Example: Some 70% of American public school children now get a breakfast paid for by the public treasury. This is apparently necessary for some number of the children – I don’t know how many, but numbers claimed run from a few percent to 30%. That is, the children would have no breakfast if the public largesse did not provide it. This is not seen as a responsibility of the parents – let them work, or go to the streets to beg; it’s their job to feed their children – but a public responsibility. One can, and I will, argue that a republic is far better off to allow locals and particularly local charities to address this difficulty. This has the great merit of allowing those temporarily out of work to assume some responsibilities and claim some pride in doing community work without burdening the people in the next county or state with local problems. It is always a good thing for a republic that many of the citizens are involved in working on local problems, rather than entrusting it all to a paid (and increasingly expensive) bureaucracy. But that’s a matter for another essay.
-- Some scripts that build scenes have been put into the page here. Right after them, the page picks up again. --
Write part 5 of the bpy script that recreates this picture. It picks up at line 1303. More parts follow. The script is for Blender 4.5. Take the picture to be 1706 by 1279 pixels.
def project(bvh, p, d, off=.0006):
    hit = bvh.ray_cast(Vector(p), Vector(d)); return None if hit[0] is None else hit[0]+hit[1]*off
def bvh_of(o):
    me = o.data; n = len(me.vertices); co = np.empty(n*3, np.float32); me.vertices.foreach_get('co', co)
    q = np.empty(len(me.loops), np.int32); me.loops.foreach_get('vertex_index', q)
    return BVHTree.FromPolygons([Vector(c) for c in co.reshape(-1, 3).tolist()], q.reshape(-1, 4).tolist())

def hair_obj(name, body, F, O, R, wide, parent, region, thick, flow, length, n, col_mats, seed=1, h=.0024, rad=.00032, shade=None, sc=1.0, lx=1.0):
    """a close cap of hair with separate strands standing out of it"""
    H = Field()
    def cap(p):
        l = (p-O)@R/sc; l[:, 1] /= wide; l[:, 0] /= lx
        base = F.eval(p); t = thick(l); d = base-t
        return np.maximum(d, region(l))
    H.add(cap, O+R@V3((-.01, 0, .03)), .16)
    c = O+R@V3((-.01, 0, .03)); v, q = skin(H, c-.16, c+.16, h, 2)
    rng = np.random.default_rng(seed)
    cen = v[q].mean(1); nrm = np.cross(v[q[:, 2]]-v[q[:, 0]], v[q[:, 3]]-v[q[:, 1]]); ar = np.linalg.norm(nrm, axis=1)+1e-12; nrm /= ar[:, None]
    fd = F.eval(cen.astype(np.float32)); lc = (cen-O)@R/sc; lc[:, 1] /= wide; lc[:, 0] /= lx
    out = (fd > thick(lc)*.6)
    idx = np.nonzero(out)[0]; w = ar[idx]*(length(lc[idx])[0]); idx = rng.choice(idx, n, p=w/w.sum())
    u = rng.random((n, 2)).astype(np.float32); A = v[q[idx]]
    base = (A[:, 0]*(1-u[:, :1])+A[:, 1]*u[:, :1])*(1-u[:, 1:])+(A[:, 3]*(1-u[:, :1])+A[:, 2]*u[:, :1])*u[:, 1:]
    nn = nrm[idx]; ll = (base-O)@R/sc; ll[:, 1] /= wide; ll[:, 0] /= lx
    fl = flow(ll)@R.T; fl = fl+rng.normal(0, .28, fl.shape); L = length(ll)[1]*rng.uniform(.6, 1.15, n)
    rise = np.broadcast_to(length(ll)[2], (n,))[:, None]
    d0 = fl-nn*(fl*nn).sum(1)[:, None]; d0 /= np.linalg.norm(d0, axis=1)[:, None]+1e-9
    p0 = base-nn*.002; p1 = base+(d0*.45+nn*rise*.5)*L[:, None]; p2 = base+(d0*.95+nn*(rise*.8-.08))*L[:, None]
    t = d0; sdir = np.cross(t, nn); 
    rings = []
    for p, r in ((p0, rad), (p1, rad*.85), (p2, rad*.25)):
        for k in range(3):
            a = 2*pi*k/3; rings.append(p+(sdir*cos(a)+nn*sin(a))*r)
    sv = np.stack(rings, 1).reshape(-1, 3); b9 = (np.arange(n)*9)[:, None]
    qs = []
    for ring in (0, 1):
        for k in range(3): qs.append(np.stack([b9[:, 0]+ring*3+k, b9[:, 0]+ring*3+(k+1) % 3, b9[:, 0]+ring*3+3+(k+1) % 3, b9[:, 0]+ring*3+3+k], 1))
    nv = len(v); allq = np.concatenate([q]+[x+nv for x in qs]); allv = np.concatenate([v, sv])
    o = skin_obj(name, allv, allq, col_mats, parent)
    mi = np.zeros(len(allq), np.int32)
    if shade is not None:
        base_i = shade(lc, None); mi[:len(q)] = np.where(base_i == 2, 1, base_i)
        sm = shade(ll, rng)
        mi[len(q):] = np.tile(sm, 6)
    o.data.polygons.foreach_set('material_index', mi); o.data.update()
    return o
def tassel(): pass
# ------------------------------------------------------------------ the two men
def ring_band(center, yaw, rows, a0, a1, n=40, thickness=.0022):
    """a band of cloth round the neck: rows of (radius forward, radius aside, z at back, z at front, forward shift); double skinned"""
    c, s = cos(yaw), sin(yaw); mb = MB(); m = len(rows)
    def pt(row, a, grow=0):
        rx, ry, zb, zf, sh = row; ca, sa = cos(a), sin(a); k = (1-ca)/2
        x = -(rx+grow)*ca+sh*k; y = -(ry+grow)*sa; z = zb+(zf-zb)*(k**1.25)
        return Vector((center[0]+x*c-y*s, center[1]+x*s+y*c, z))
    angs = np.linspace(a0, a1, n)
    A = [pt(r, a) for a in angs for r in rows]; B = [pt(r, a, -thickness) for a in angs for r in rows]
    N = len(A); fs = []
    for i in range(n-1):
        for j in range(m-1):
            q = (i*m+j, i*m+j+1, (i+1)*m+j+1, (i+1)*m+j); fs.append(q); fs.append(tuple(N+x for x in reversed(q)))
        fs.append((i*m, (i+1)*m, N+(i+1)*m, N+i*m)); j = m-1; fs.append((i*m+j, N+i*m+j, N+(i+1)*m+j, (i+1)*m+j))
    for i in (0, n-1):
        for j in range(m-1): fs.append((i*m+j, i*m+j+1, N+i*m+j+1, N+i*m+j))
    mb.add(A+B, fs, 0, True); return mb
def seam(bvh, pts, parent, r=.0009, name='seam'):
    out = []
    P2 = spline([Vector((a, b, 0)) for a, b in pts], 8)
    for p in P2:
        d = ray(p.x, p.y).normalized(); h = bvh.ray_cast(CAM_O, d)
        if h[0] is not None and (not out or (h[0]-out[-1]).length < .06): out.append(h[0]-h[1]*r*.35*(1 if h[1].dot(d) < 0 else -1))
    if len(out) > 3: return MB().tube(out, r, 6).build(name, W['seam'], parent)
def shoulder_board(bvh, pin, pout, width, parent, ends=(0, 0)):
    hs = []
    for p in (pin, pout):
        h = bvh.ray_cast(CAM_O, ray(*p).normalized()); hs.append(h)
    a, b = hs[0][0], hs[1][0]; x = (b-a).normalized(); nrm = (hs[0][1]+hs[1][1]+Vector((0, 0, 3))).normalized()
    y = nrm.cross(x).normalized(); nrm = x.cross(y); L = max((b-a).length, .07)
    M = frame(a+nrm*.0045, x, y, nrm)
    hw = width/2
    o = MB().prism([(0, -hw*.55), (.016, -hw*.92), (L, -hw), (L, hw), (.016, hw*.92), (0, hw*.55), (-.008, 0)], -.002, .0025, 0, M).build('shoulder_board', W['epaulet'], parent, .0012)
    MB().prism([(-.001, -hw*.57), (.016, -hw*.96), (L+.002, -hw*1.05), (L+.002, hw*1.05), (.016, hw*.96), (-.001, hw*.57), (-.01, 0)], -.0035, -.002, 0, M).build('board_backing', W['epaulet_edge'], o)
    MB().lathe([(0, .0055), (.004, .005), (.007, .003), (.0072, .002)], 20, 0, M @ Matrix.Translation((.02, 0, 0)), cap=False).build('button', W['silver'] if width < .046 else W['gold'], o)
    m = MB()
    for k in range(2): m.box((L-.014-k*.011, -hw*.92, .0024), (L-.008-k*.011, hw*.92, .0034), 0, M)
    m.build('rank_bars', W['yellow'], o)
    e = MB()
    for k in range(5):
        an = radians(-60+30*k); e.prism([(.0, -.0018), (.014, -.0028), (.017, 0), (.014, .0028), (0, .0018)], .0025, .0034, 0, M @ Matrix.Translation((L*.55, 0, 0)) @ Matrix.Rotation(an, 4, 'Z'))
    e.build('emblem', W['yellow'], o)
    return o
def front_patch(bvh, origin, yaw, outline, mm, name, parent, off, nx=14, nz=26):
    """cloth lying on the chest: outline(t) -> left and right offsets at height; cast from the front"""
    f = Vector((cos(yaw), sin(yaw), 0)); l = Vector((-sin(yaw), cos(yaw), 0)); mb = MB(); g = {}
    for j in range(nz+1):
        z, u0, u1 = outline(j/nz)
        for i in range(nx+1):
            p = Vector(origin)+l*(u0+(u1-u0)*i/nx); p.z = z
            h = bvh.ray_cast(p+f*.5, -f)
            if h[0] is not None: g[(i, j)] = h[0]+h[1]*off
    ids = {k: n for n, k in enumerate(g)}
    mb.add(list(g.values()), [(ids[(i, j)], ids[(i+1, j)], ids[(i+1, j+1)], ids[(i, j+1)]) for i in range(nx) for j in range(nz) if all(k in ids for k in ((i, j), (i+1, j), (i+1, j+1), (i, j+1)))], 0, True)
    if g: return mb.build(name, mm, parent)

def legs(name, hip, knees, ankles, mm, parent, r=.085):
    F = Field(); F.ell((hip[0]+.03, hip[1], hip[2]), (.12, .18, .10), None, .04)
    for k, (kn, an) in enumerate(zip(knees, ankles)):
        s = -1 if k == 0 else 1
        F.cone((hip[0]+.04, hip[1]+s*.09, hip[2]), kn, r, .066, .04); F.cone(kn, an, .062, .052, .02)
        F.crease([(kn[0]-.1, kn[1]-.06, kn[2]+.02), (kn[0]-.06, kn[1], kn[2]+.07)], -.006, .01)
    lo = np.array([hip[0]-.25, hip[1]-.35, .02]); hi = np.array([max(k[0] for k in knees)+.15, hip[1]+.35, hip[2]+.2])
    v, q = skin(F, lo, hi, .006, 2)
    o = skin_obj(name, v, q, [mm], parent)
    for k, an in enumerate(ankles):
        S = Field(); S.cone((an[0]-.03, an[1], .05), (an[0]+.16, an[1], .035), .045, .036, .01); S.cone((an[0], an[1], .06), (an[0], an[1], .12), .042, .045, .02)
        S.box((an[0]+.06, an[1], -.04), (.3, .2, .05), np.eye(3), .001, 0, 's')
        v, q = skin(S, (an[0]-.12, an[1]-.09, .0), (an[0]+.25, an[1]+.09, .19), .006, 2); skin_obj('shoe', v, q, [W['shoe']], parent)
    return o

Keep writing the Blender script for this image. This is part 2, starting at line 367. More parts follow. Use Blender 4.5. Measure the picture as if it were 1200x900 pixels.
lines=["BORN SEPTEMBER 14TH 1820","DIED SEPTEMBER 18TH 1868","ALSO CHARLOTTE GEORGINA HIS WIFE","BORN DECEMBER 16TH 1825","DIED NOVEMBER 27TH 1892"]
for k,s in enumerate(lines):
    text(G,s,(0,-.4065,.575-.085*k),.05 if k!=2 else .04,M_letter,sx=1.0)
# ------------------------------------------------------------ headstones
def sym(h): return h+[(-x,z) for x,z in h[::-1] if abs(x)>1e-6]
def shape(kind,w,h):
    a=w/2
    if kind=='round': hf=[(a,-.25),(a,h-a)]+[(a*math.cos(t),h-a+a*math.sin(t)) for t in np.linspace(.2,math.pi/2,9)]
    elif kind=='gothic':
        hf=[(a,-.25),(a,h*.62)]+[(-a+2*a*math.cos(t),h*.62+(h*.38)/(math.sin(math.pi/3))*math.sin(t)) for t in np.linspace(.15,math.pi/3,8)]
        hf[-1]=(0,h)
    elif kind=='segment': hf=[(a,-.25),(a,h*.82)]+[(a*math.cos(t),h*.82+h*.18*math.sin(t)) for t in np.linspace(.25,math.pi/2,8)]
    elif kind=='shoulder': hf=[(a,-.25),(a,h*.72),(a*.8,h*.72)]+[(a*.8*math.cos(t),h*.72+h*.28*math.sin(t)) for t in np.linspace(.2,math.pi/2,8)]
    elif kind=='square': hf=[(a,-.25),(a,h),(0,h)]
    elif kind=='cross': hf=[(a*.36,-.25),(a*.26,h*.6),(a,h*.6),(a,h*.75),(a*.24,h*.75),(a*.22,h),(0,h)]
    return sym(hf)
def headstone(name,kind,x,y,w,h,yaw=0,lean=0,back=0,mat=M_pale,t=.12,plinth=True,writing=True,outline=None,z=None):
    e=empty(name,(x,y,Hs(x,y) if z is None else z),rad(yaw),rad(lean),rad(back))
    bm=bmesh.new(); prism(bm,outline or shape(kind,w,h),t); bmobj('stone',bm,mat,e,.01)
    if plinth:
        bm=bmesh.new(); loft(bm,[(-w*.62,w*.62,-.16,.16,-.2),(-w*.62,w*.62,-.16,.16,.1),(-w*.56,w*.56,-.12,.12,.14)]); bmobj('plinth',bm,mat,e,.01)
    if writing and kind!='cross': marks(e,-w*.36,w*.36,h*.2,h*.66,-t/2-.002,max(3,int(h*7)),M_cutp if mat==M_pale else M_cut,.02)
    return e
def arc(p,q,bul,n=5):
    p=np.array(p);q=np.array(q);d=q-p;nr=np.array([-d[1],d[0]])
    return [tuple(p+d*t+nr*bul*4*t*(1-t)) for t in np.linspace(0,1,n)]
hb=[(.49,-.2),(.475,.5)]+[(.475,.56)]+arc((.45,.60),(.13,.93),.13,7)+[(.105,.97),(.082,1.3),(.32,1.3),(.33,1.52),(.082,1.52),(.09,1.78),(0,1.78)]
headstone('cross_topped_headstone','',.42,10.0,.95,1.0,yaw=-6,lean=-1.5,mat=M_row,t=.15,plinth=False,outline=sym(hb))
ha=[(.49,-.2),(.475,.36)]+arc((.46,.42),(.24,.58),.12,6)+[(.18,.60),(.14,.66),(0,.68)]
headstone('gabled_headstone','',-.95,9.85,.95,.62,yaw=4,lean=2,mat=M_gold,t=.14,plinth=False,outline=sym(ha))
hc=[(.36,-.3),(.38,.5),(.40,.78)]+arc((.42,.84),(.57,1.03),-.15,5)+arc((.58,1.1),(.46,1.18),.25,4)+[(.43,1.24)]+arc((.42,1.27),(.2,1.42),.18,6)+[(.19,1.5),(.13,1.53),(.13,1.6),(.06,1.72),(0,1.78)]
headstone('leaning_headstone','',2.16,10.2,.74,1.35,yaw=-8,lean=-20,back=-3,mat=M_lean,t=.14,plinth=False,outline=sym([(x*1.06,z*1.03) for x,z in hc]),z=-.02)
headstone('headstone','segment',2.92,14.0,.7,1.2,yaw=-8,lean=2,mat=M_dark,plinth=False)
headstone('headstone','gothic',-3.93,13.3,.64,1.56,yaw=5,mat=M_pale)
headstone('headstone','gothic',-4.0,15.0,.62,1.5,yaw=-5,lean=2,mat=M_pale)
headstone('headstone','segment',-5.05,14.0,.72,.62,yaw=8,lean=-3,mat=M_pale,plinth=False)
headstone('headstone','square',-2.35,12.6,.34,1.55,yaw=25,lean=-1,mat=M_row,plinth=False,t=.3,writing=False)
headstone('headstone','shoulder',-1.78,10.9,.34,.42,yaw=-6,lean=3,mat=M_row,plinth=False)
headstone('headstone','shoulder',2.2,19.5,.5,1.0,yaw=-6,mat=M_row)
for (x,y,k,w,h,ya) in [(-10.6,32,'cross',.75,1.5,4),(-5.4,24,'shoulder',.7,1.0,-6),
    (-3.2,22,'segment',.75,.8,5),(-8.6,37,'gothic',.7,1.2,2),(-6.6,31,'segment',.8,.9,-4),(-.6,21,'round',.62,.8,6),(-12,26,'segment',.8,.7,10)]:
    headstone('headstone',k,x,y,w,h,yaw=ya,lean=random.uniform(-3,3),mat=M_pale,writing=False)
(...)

It should be obvious that one requirement of self government is that those who can participate in governing, and at the lowest level possible.
Rule by the middle class is not quite the same thing as populist democracy which at one time was known by the more pejorative name of mob rule. Those who have nothing have every incentive to get something, and if the easiest way to do that is through politics, than that is an attractive course. And as Murray observed in Losing Ground, if you given enough benefits to those in poverty, then poverty becomes an very attractive state to be in. If I hire people to be poor for a living I will get many applicants; yet it must be paid for by the productive or it cannot be paid for at all. Incidentally it is no canard to say that Barzun, Murray, and Aristotle said the things I have said they said. They did say them, famously. In Aristotle’s case we have several sources, including Cicero.